LA GRANDEZA ROMANA
a | No quiero decir sino una palabra sobre este argumento infinito, para mostrar la simpleza de quienes la asimilan a las míseras grandezas de nuestro tiempo. En el séptimo libro de las cartas familiares de Cicerón —y que los gramáticos, si lo desean, las priven del nombre de «familiares», pues en verdad no es muy adecuado; y quienes han sustituido «familiares» por ad familiares [a los amigos] pueden derivar algún argumento a su favor de aquello que refiere Suetonio en su Vida de César: que existía un volumen de cartas suyas ad familiares—,[1] hay una dirigida a César, entonces en la Galia, en la cual Cicerón repite las palabras que figuraban al final de otra carta que César le había escrito: «En cuanto a Marco Furio, que me has recomendado, lo haré rey de la Galia; y si quieres que promueva a otro de tus amigos, comunícamelo».[2]
No era nuevo que un simple ciudadano romano, como en aquel entonces era César, dispusiera de los reinos, pues arrebató el suyo al rey Diotaro para otorgárselo a un gentilhombre de la ciudad de Pérgamo llamado Mitrídates.[3] Y sus biógrafos, registran un buen número de reinos vendidos por él; y dice Suetonio que le sacó al rey Ptolomeo, de una sola tacada, tres millones seiscientos mil escudos, lo cual estuvo muy cerca de venderle el suyo:[4]
b | Tot Galatae, tot Fontus eat, tot Lydia nummis.[5]
[A tanto Galacia, a tanto el Ponto, a tanto Lidia].

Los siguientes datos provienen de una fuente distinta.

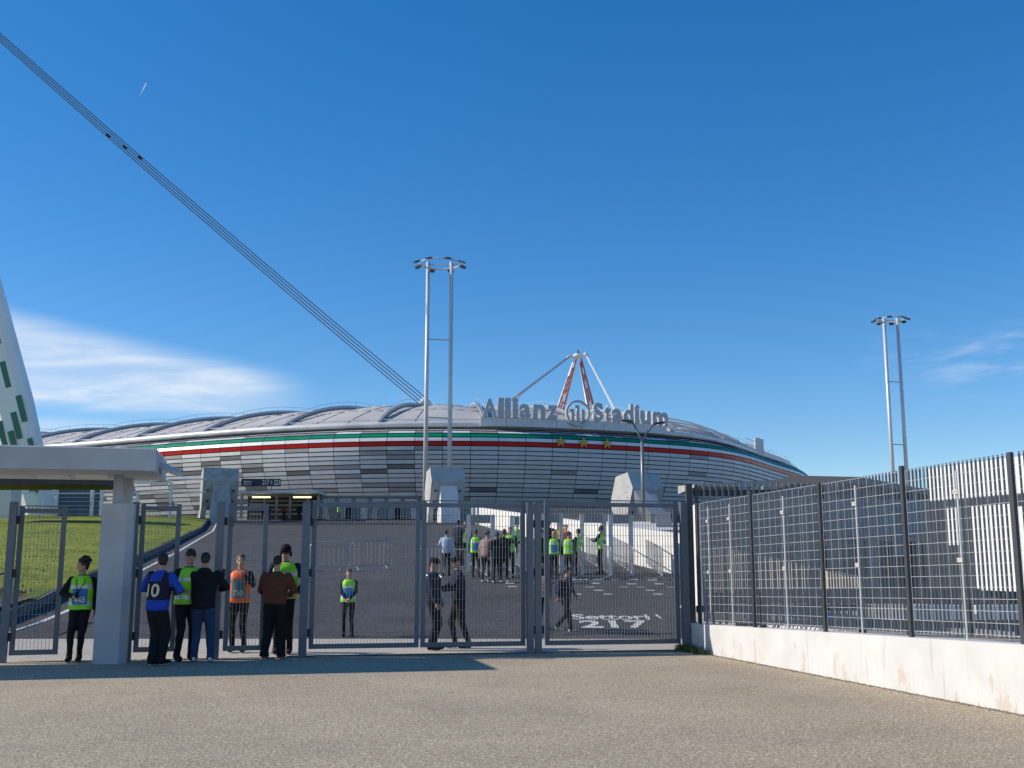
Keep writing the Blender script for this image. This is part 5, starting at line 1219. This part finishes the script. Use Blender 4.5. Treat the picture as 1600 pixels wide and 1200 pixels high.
for lb, px, yy, yw, kw_ in [('dark figure at the left doorway of the lit portal', 411, 107.2, 20, dict(top=K_BLACK)), ('figure in navy beside the left portal doorway', 419, 106.6, 160, dict(top=K_NAVY)),
    ('figure in brown in the middle of the lit portal', 443, 106.8, 175, dict(top=K_BROWN)), ('dark figure at the right doorway of the lit portal', 467, 107, 200, dict(top=K_BLACK)),
    ('tiny steward in green vest before the blue-grey pavilion doors', 529, 105, 90, dict(top=K_BLACK, vest=K_GREEN))]:
    q = at(px, 812, yy); person(lb, px, 812, h=1.76, yaw=yw, far=True, pos=(q.x, yy, prof(yy)), group='people at the stadium doors', **kw_)
# ================================================================== SMALL STUFF ON THE GROUND
rnd = random.Random(21); lt = MB()
for i in range(260):
    X = rnd.uniform(-7, 6); Y = rnd.uniform(6.5, 19); 
    if rnd.random() < .35:
        s = rnd.uniform(0, 12); q = wl(s, rnd.uniform(.02, .25)); X, Y = q.x, q.y
    elif X > wl((20.88 - Y) / .968).x - .1: continue
    r = rnd.uniform(.004, .014); h = rnd.uniform(.4, 1); a = rnd.random() * 6.28
    pts = [(X + r * rnd.uniform(.6, 1.3) * math.cos(a + k * 1.256), Y + r * rnd.uniform(.6, 1.3) * math.sin(a + k * 1.256), .001) for k in range(5)]
    lt.add(pts + [(X, Y, r * h)], [(k, (k + 1) % 5, 5) for k in range(5)], rnd.choice([0, 0, 1]))
tag(lt.build('grit', [mat('pale_grit', (.6, .57, .52), .8, 0, .2), mat('brown_grit', (.25, .2, .15), .9, 0, .2)]), 'pale grit and pebbles scattered over the asphalt', 'grit', kind='stuff')
ed = MB()
for i in range(2600):
    s = rnd.uniform(0, 11.8); w = abs(rnd.gauss(0, .05)); q = wl(s, .005 + w); r = rnd.uniform(.005, .016)
    a = rnd.random() * 6.28; pts = [(q.x + r * math.cos(a + k * 1.57), q.y + r * math.sin(a + k * 1.57), .001) for k in range(4)]
    ed.add(pts + [(q.x, q.y, r * .9)], [(k, (k + 1) % 4, 4) for k in range(4)])
for i in range(2600):
    X = rnd.uniform(-8, 3.2); q = gl(X, .05 + abs(rnd.gauss(0, .12))); r = rnd.uniform(.004, .014)
    a = rnd.random() * 6.28; pts = [(q.x + r * math.cos(a + k * 1.57), q.y + r * math.sin(a + k * 1.57), .001) for k in range(4)]
    ed.add(pts + [(q.x, q.y, r * .9)], [(k, (k + 1) % 4, 4) for k in range(4)])
tag(ed.build('edge_gravel', mat('brown_gravel', (.22, .18, .13), .95, 0, .4, 30)), 'brown gravel gathered along the wall foot and gate line', 'gravel', kind='stuff')
wd_ = MB()
for i in range(420):
    s = abs(rnd.gauss(.35, .35)); q = wl(s, rnd.uniform(.02, .22) + .03); h = rnd.uniform(.04, .17); a = rnd.random() * 6.28; w = .010
    tx, ty = rnd.uniform(-.07, .07), rnd.uniform(-.07, .07)
    wd_.add([(q.x - w * math.cos(a), q.y - w * math.sin(a), 0), (q.x + w * math.cos(a), q.y + w * math.sin(a), 0), (q.x + tx * .6 + w * math.cos(a), q.y + ty * .6 + w * math.sin(a), h * .6), (q.x + tx, q.y + ty, h)], [(0, 1, 2), (0, 2, 3)])
tag(wd_.build('weeds', mat('weed_green', (.07, .11, .025), .8, 0, .3, 8)), 'tuft of green weeds where the white wall meets the gate', 'weeds', kind='stuff')
# short vapour trail high in the sky
a, b = at(229, 130, 1800), at(219, 149, 1800)
tag(MB().tube([a, a.lerp(b, .5), b], [1.2, .9, .15], 6).build('vapour_trail', mat('vapour', (.8, .85, .9), 1, 0, 0)), 'short white vapour trail alone in the upper left sky', 'vapour trail')
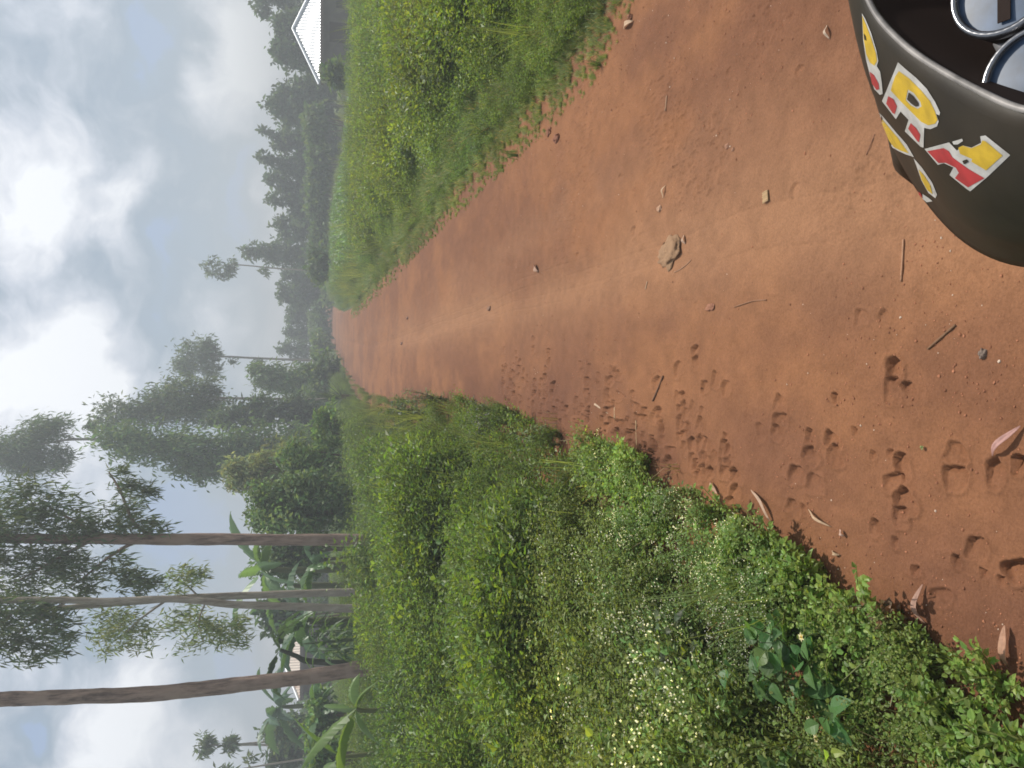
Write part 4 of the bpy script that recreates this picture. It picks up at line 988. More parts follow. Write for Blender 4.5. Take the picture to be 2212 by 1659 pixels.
# ------------------------------------------------------------------ things lying on the road
def dry_leaf(lab, a, b, wpx, col, curl=.25, lift=.008, group='fallen leaves on the road', name='dry_leaf', bend=0.0):
    """leaf lying between two frame points"""
    p, q = on_road(*a), on_road(*b); d = (q-p); L = d.length; d.normalize(); s = Vector((-d.y, d.x, 0)).normalized()
    w = wpx/FPX*(Vector((0, 0, CAMZ))-p).length; V = []
    n = 9
    for i in range(n+1):
        t = i/n; c = d*L*(t-.5)+s*bend*L*math.sin(math.pi*t)
        z = lift*(.25+math.sin(math.pi*t*1.0))+.004*math.sin(7*t+L*90)
        ww = w*.5*math.sin(math.pi*(.04+.92*t))**.8
        for k in (-1, -.4, .3, 1): V.append(c+s*ww*k+Vector((0, 0, z+ww*curl*k*k*1.2+.0015)))
    Q = [(4*i+j, 4*i+j+1, 4*i+j+5, 4*i+j+4) for i in range(n) for j in range(3)]
    acc = Acc(); T = np.tile(np.array(col), (len(V), 1))*(.85+.3*rng.random((len(V), 1)))
    acc.add(np.array([tuple(v) for v in V]), [np.array(Q)], T)
    o = link(name, acc.mesh(name, True), DRYM, loc=(p+q)*.5+Vector((0, 0, .002)))
    so_ = o.modifiers.new('thick', 'SOLIDIFY'); so_.thickness = .0008
    tag(o, lab, 'leaf', group)
DRYM = mat_tint('dry_leaf', .6, .3, 60)
pink = (.34, .20, .15); tan = (.44, .30, .19); brown = (.30, .18, .11)
dry_leaf('long pinkish curled leaf beside the near left weeds', (2000, 1262), (2010, 1350), 14, pink, .7, .014, bend=-.16)
dry_leaf('pinkish pointed leaf at the bottom frame edge', (2212, 920), (2152, 985), 12, (.38, .21, .18), .35, .016)
dry_leaf('folded tan leaf against the left weeds by the flower patch', (1702, 1197), (1738, 1218), 13, tan, .6, .012)
dry_leaf('thin tan split leaf on the hoof-printed soil', (1750, 1100), (1797, 1138), 6, tan, .5, .01)
dry_leaf('small pale leaf scrap near the left weeds', (1800, 1190), (1818, 1199), 7, tan, .4, .006)
dry_leaf('curled pale leaf on a hoof print', (1820, 1143), (1830, 1158), 8, (.45, .29, .22), .5, .008)
dry_leaf('long narrow brown leaf with a twisted end', (1628, 1058), (1672, 1128), 9, (.40, .27, .19), .5, .01, bend=.1)
dry_leaf('tan leaf scrap by the left weeds', (1540, 1040), (1557, 1066), 11, (.40, .24, .16), .4, .008)
dry_leaf('big curled leaf at the bottom left of the frame', (2180, 1350), (2188, 1440), 16, (.36, .20, .13), .5, .014)
dry_leaf('dry leaf lying along the verge grass at right', (1352, 62), (1370, 45), 10, tan, .4, .012)
dry_leaf('flat pale leaf flake in the middle of the road', (1424, 545), (1416, 462), 0.1, tan, .2, .001) if False else None
dry_leaf('small tan flake beside the dung', (1477, 508), (1480, 527), 9, (.44, .29, .20), .2, .004)
dry_leaf('oval brown leaf far along the pale track', (1157, 572), (1164, 586), 12, (.36, .22, .15), .3, .012)
dry_leaf('long tan flake up the road from the dung', (1437, 400), (1433, 428), 7, tan, .3, .006)
dry_leaf('green leaf fragment on the soft soil', (1996, 963), (2002, 971), 8, (.22, .24, .09), .2, .004)
dry_leaf('light scrap of leaf near the motorcycle', (1790, 55), (1793, 85), 6, (.5, .38, .28), .3, .006)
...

Decía Marco Antonio que la grandeza del pueblo romano no se demostraba tanto por lo que cogía cuanto por lo que daba.[6] a | Sin embargo, algún siglo antes de Antonio, había depuesto a uno, entre otros, con una autoridad tan extraordinaria que, en toda su historia, no conozco prueba alguna que eleve más la fama de su prestigio. Antíoco poseía Egipto entero y trataba de conquistar Chipre y otros restos de su imperio. En pleno curso de sus victorias, le alcanzó G. Popilio de parte del Senado, y, al abordarlo, rehusó darle la mano hasta que no hubiese leído las cartas que le llevaba. El rey las leyó y dijo que reflexionaría sobre ellas. Popilio dibujó un círculo con su bastón en el sitio donde estaba, diciéndole: «Dame una respuesta que pueda transmitir al Senado antes de que salgas de este círculo». Antíaco, asombrado por la rudeza de una orden tan apremiante, tras pensárselo un poco, le respondió: «Haré lo que el Senado me ordena». Entonces Popilio le saludó como amigo del pueblo romano. ¡Renunciar a tamaña monarquía, y al curso de una prosperidad tan feliz, por la impresión de tres trazos de escritura! Hizo bien, ciertamente, como hizo bien cuando después envió a sus embajadores a decir al Senado que había recibido su mandato con el mismo respeto que si procediera de los dioses inmortales.[7] b | Todos los reinos que Augusto adquirió por derecho de guerra, los devolvió a quienes los habían perdido, o los regaló a extranjeros.
a | Y sobre el mismo asunto, Tácito, hablando del rey de Inglaterra Cogiduno, nos hace notar este infinito poder por medio de un rasgo extraordinario: «Los romanos», dice, «estaban acostumbrados, desde tiempos muy antiguos, a dejar a los reyes a los que habían vencido en posesión de sus reinos, bajo su autoridad, a fin de tener hasta a los reyes como instrumentos de esclavitud —ut haberent instrumenta seruitutis et reges».[8] c | Es verosímil que Solimán, a quien vimos hacer donación del reino de Hungría y de otros Estados, atendiera más a esta consideración que a aquella que solía alegar: Que estaba harto y saturado de tantas monarquías y de tanto dominio como su valor o el de sus ancestros le habían procurado.[9]